## Your objective
Leaving the pictures aside, transcribe every line below exactly.

## Collected material
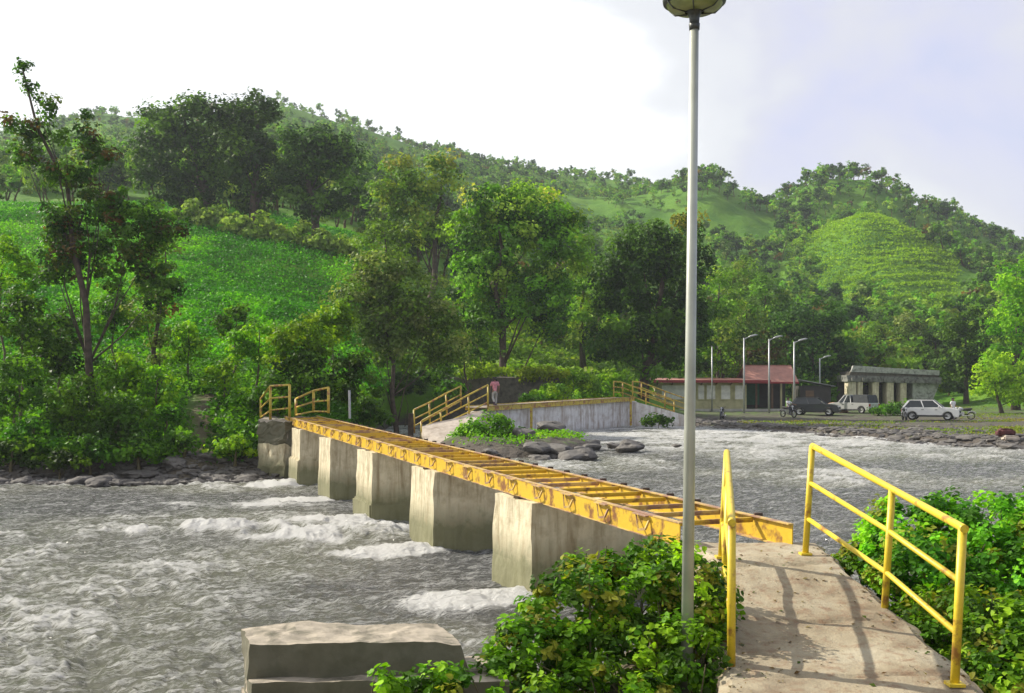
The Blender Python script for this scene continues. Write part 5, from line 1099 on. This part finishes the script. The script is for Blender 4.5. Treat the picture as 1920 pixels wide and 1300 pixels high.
# ------------------------------------------------------------------ rocks
def rock_data(seed):
    import bmesh
    from mathutils import noise
    bm = bmesh.new(); bmesh.ops.create_icosphere(bm, subdivisions=3, radius=0.5); rr = random.Random(seed); o_ = Vector((rr.random()*50, rr.random()*50, 0))
    for v_ in bm.verts:
        n_ = noise.noise(v_.co*1.7+o_); v_.co *= 1+n_*0.55; c_ = noise.cell_vector(v_.co*1.6+o_); v_.co += (c_-Vector((0.5,)*3))*0.14; v_.co += noise.noise_vector(v_.co*5+o_)*0.05
        v_.co.z *= 0.68
    me = bpy.data.meshes.new('rock'); bm.to_mesh(me); bm.free(); me.materials.append(M['rock']); return me
RD = [rock_data(k) for k in range(6)]
r = np.random.default_rng(77)
def rock(X, Y, Z, sx, sy, sz, label, group=None, name='boulder'):
    o = bpy.data.objects.new(name, RD[int(r.integers(6))]); COL.objects.link(o); o.location = (X, Y, Z); o.scale = (sx, sy, sz); o.rotation_euler = (0, 0, r.random()*6.3); return tag(o, label, 'rock', group)
for (u, y, Z, s_, h_, lb) in ((1078, 868, 45.5, 1.7, 1.3, 'largest dark boulder at the right tip of the island'), (1050, 852, 46.5, 1.5, 1.0, 'brownish boulder just behind the largest island boulder'), (1003, 845, 46, 1.3, 0.8, 'flat boulder at the front edge of the island'), (1178, 842, 49, 1.3, 0.8, 'boulder standing alone in the rapids right of the island'), (1063, 822, 56, 0.6, 0.5, 'small dark rock in the white water below the weir wall'),
    (985, 822, 50, 1.1, 1.1, 'pale rock above the flat island boulders'), (1150, 838, 50, 0.7, 0.4, 'small rock in the rapids left of the lone boulder'), (1268, 838, 49, 0.6, 0.3, 'low rock in the rapids beside the lamp post'), (1030, 806, 57, 1.7, 1.0, 'mossy rock mass against the foot of the weir wall')):
    q = P(u, y, Z); rock(q.x, q.y, q.z+h_*0.15, s_, s_, h_, lb)
for k in range(46):
    u_ = -20+r.random()*545; Z = np.interp(u_, SU, SS)+r.random()*2.4-0.6; X = (u_-960)/F*Z; s_ = 0.25+0.6*r.random()**2
    rock(X, Z, max(0, lz(X, Z))+0.05, s_*1.4, s_, s_*0.8, 'one of the dark stones along the foot of the left bank', 'dark stones along the left bank', 'stone')
for k in range(26):
    a_ = r.random()*math.pi+math.pi; X = 0.1+4.4*math.cos(a_)*(0.85+0.2*r.random()); Y = 52.5+7.2*math.sin(a_)*(0.9+0.15*r.random()); s_ = 0.35+0.6*r.random()
    rock(X, Y, max(0.1, lz(X, Y))+0.03, s_*1.3, s_, s_*0.8, 'one of the grey stones round the edge of the island', 'grey stones round the island', 'stone')
for k in range(95):
    u_ = 1290+r.random()*640; Z = np.interp(u_, SU, SS)+(r.random()**1.6)*9-0.8; X = (u_-960)/F*Z; s_ = 0.25+0.65*r.random()**2
    rock(X, Z, max(0.35, lz(X, Z))+0.02, s_*1.5, s_, s_*0.6, 'one of the grey stones along the gravel shore in front of the car park', 'grey stones along the right shore', 'stone')
# gravel: merged small stones
Vs, Fs = [], []; b0 = 0; base_v = []
me = RD[0]; import bmesh
bm = bmesh.new(); bmesh.ops.create_icosphere(bm, subdivisions=1, radius=0.5); bv = np.array([v_.co[:] for v_ in bm.verts]); bf = np.array([[v_.index for v_ in f_.verts] for f_ in bm.faces]); bm.free()
n = 4200; u_ = np.concatenate([-50+r.random(1500)*600, 1280+r.random(2700)*680]); Z = np.interp(u_, SU, SS)+np.abs(r.normal(size=n))*np.where(u_ < 600, 1.4, 6)-0.7; X = (u_-960)/F*Z
zz_ = np.maximum(land_z(X, Z), water_z(Z)); S_ = 0.10+0.28*r.random(n)**2
Q = bv[None]*(1+0.3*r.normal(size=(n, len(bv), 1)))*S_[:, None, None]*np.array([1.4, 1, 0.6])+np.stack([X, Z, zz_], 1)[:, None]
Fc = bf[None]+(np.arange(n)*len(bv))[:, None, None]
tag(mesh_np('gravel', Q.reshape(-1, 3), Fc.reshape(-1, 3), 3, M['rock']), 'loose gravel and small stones along both river banks', 'gravel', kind='stuff')
q = P(1885, 828, 53); M['maroon_cloth'] = simple('maroon_cloth', (0.09, 0.025, 0.025), 0.9)
root = empty('cloth_bundle', (q.x, q.y, lz(q.x, q.y)), 0, 'maroon bundle lying on a pale stone at the water edge, far right', 'bundle')
mb = MB(); mb.box((0, 0, 0.35), (0.38, 0.25, 0.2)); local(root, mb, 'cloth', M['maroon_cloth'], bevel=0.1, sub=2, rough=0.12, smooth=True)
mb = MB(); mb.box((0.1, -0.3, 0.08), (0.4, 0.25, 0.14)); local(root, mb, 'stone', M['apron'], bevel=0.08, sub=2, rough=0.06)
q = P(1562, 762, 100); M['sand'] = simple('orange_sand', (0.48, 0.25, 0.13), 0.95, 0, 0.2, 4, 0.5, 0.05)
mb = MB(); mb.lathe([(1.5, -0.2), (1.35, 0.15), (0.9, 0.55), (0.4, 0.85), (0.05, 0.95), (0, 0.95)], 18, (q.x, q.y, lz(q.x, q.y)))
tag(mb.build('sand_heap', M['sand'], rough=0.12, smooth=True), 'orange-brown sand heap between the dark SUV and the silver pickup', 'sand heap')

# small litter on the walkway
r = np.random.default_rng(88); n = 420; Zq = 7.3+4.5*r.random(n); e_ = r.random(n); uq = np.where(r.random(n) < 0.7, e_**3*0.5, 1-e_**3*0.5); uq = np.where(r.random(n) < 0.5, uq, 1-uq)
uq = 0.04+0.92*uq; Xq = itp(Zq, LX)+(itp(Zq, RX)-itp(Zq, LX))*uq; Cq = np.stack([Xq, Zq, itp(Zq, HZ)+(fbm(Xq*2.2, Zq*2.2, 5, 72)-0.5)*0.05-0.05*sstep(0.9, 1.0, np.abs(uq-0.5)*2)+0.008], 1)
pl = np.array([(0.10, 0.06, 0.03), (0.16, 0.11, 0.05), (0.05, 0.09, 0.02), (0.06, 0.05, 0.04), (0.22, 0.19, 0.14)])
V, Fc, k = leaf_fan(Cq, r.normal(size=(n, 3))*0.25+np.array([0, 0, 1]), 0.015+0.045*r.random(n)**2, 'quad', r)
tag(mesh_np('leaf_litter', V, Fc, 4, M['leaf'], tint=np.repeat(pl[r.integers(5, size=n)]*0.6, k, 0)), 'dry leaves and grit scattered on the concrete walkway', 'litter', kind='stuff')
# ------------------------------------------------------------------ haze
m = bpy.data.materials.new('haze_air'); m.use_nodes = True; t = m.node_tree; t.nodes.clear()
o_ = N(t, 'ShaderNodeOutputMaterial'); pv = N(t, 'ShaderNodeVolumePrincipled', Density=0.00030); pv.inputs['Color'].default_value = (0.86, 0.92, 1.0, 1); pv.inputs['Anisotropy'].default_value = 0.2
t.links.new(pv.outputs[0], o_.inputs['Volume'])
mb = MB(); mb.box((0, 440, 66), (1950, 520, 70)); hz = mb.build('haze', m); tag(hz, kind='stuff')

## Finished exercise
The Blender Python script for this scene continues. Write part 5, from line 1099 on. This part finishes the script. The script is for Blender 4.5. Treat the picture as 1920 pixels wide and 1300 pixels high.
# ------------------------------------------------------------------ rocks
def rock_data(seed):
    import bmesh
    from mathutils import noise
    bm = bmesh.new(); bmesh.ops.create_icosphere(bm, subdivisions=3, radius=0.5); rr = random.Random(seed); o_ = Vector((rr.random()*50, rr.random()*50, 0))
    for v_ in bm.verts:
        n_ = noise.noise(v_.co*1.7+o_); v_.co *= 1+n_*0.55; c_ = noise.cell_vector(v_.co*1.6+o_); v_.co += (c_-Vector((0.5,)*3))*0.14; v_.co += noise.noise_vector(v_.co*5+o_)*0.05
        v_.co.z *= 0.68
    me = bpy.data.meshes.new('rock'); bm.to_mesh(me); bm.free(); me.materials.append(M['rock']); return me
RD = [rock_data(k) for k in range(6)]
r = np.random.default_rng(77)
def rock(X, Y, Z, sx, sy, sz, label, group=None, name='boulder'):
    o = bpy.data.objects.new(name, RD[int(r.integers(6))]); COL.objects.link(o); o.location = (X, Y, Z); o.scale = (sx, sy, sz); o.rotation_euler = (0, 0, r.random()*6.3); return tag(o, label, 'rock', group)
for (u, y, Z, s_, h_, lb) in ((1078, 868, 45.5, 1.7, 1.3, 'largest dark boulder at the right tip of the island'), (1050, 852, 46.5, 1.5, 1.0, 'brownish boulder just behind the largest island boulder'), (1003, 845, 46, 1.3, 0.8, 'flat boulder at the front edge of the island'), (1178, 842, 49, 1.3, 0.8, 'boulder standing alone in the rapids right of the island'), (1063, 822, 56, 0.6, 0.5, 'small dark rock in the white water below the weir wall'),
    (985, 822, 50, 1.1, 1.1, 'pale rock above the flat island boulders'), (1150, 838, 50, 0.7, 0.4, 'small rock in the rapids left of the lone boulder'), (1268, 838, 49, 0.6, 0.3, 'low rock in the rapids beside the lamp post'), (1030, 806, 57, 1.7, 1.0, 'mossy rock mass against the foot of the weir wall')):
    q = P(u, y, Z); rock(q.x, q.y, q.z+h_*0.15, s_, s_, h_, lb)
for k in range(46):
    u_ = -20+r.random()*545; Z = np.interp(u_, SU, SS)+r.random()*2.4-0.6; X = (u_-960)/F*Z; s_ = 0.25+0.6*r.random()**2
    rock(X, Z, max(0, lz(X, Z))+0.05, s_*1.4, s_, s_*0.8, 'one of the dark stones along the foot of the left bank', 'dark stones along the left bank', 'stone')
for k in range(26):
    a_ = r.random()*math.pi+math.pi; X = 0.1+4.4*math.cos(a_)*(0.85+0.2*r.random()); Y = 52.5+7.2*math.sin(a_)*(0.9+0.15*r.random()); s_ = 0.35+0.6*r.random()
    rock(X, Y, max(0.1, lz(X, Y))+0.03, s_*1.3, s_, s_*0.8, 'one of the grey stones round the edge of the island', 'grey stones round the island', 'stone')
for k in range(95):
    u_ = 1290+r.random()*640; Z = np.interp(u_, SU, SS)+(r.random()**1.6)*9-0.8; X = (u_-960)/F*Z; s_ = 0.25+0.65*r.random()**2
    rock(X, Z, max(0.35, lz(X, Z))+0.02, s_*1.5, s_, s_*0.6, 'one of the grey stones along the gravel shore in front of the car park', 'grey stones along the right shore', 'stone')
# gravel: merged small stones
Vs, Fs = [], []; b0 = 0; base_v = []
me = RD[0]; import bmesh
bm = bmesh.new(); bmesh.ops.create_icosphere(bm, subdivisions=1, radius=0.5); bv = np.array([v_.co[:] for v_ in bm.verts]); bf = np.array([[v_.index for v_ in f_.verts] for f_ in bm.faces]); bm.free()
n = 4200; u_ = np.concatenate([-50+r.random(1500)*600, 1280+r.random(2700)*680]); Z = np.interp(u_, SU, SS)+np.abs(r.normal(size=n))*np.where(u_ < 600, 1.4, 6)-0.7; X = (u_-960)/F*Z
zz_ = np.maximum(land_z(X, Z), water_z(Z)); S_ = 0.10+0.28*r.random(n)**2
Q = bv[None]*(1+0.3*r.normal(size=(n, len(bv), 1)))*S_[:, None, None]*np.array([1.4, 1, 0.6])+np.stack([X, Z, zz_], 1)[:, None]
Fc = bf[None]+(np.arange(n)*len(bv))[:, None, None]
tag(mesh_np('gravel', Q.reshape(-1, 3), Fc.reshape(-1, 3), 3, M['rock']), 'loose gravel and small stones along both river banks', 'gravel', kind='stuff')
q = P(1885, 828, 53); M['maroon_cloth'] = simple('maroon_cloth', (0.09, 0.025, 0.025), 0.9)
root = empty('cloth_bundle', (q.x, q.y, lz(q.x, q.y)), 0, 'maroon bundle lying on a pale stone at the water edge, far right', 'bundle')
mb = MB(); mb.box((0, 0, 0.35), (0.38, 0.25, 0.2)); local(root, mb, 'cloth', M['maroon_cloth'], bevel=0.1, sub=2, rough=0.12, smooth=True)
mb = MB(); mb.box((0.1, -0.3, 0.08), (0.4, 0.25, 0.14)); local(root, mb, 'stone', M['apron'], bevel=0.08, sub=2, rough=0.06)
q = P(1562, 762, 100); M['sand'] = simple('orange_sand', (0.48, 0.25, 0.13), 0.95, 0, 0.2, 4, 0.5, 0.05)
mb = MB(); mb.lathe([(1.5, -0.2), (1.35, 0.15), (0.9, 0.55), (0.4, 0.85), (0.05, 0.95), (0, 0.95)], 18, (q.x, q.y, lz(q.x, q.y)))
tag(mb.build('sand_heap', M['sand'], rough=0.12, smooth=True), 'orange-brown sand heap between the dark SUV and the silver pickup', 'sand heap')

# small litter on the walkway
r = np.random.default_rng(88); n = 420; Zq = 7.3+4.5*r.random(n); e_ = r.random(n); uq = np.where(r.random(n) < 0.7, e_**3*0.5, 1-e_**3*0.5); uq = np.where(r.random(n) < 0.5, uq, 1-uq)
uq = 0.04+0.92*uq; Xq = itp(Zq, LX)+(itp(Zq, RX)-itp(Zq, LX))*uq; Cq = np.stack([Xq, Zq, itp(Zq, HZ)+(fbm(Xq*2.2, Zq*2.2, 5, 72)-0.5)*0.05-0.05*sstep(0.9, 1.0, np.abs(uq-0.5)*2)+0.008], 1)
pl = np.array([(0.10, 0.06, 0.03), (0.16, 0.11, 0.05), (0.05, 0.09, 0.02), (0.06, 0.05, 0.04), (0.22, 0.19, 0.14)])
V, Fc, k = leaf_fan(Cq, r.normal(size=(n, 3))*0.25+np.array([0, 0, 1]), 0.015+0.045*r.random(n)**2, 'quad', r)
tag(mesh_np('leaf_litter', V, Fc, 4, M['leaf'], tint=np.repeat(pl[r.integers(5, size=n)]*0.6, k, 0)), 'dry leaves and grit scattered on the concrete walkway', 'litter', kind='stuff')
# ------------------------------------------------------------------ haze
m = bpy.data.materials.new('haze_air'); m.use_nodes = True; t = m.node_tree; t.nodes.clear()
o_ = N(t, 'ShaderNodeOutputMaterial'); pv = N(t, 'ShaderNodeVolumePrincipled', Density=0.00030); pv.inputs['Color'].default_value = (0.86, 0.92, 1.0, 1); pv.inputs['Anisotropy'].default_value = 0.2
t.links.new(pv.outputs[0], o_.inputs['Volume'])
mb = MB(); mb.box((0, 440, 66), (1950, 520, 70)); hz = mb.build('haze', m); tag(hz, kind='stuff')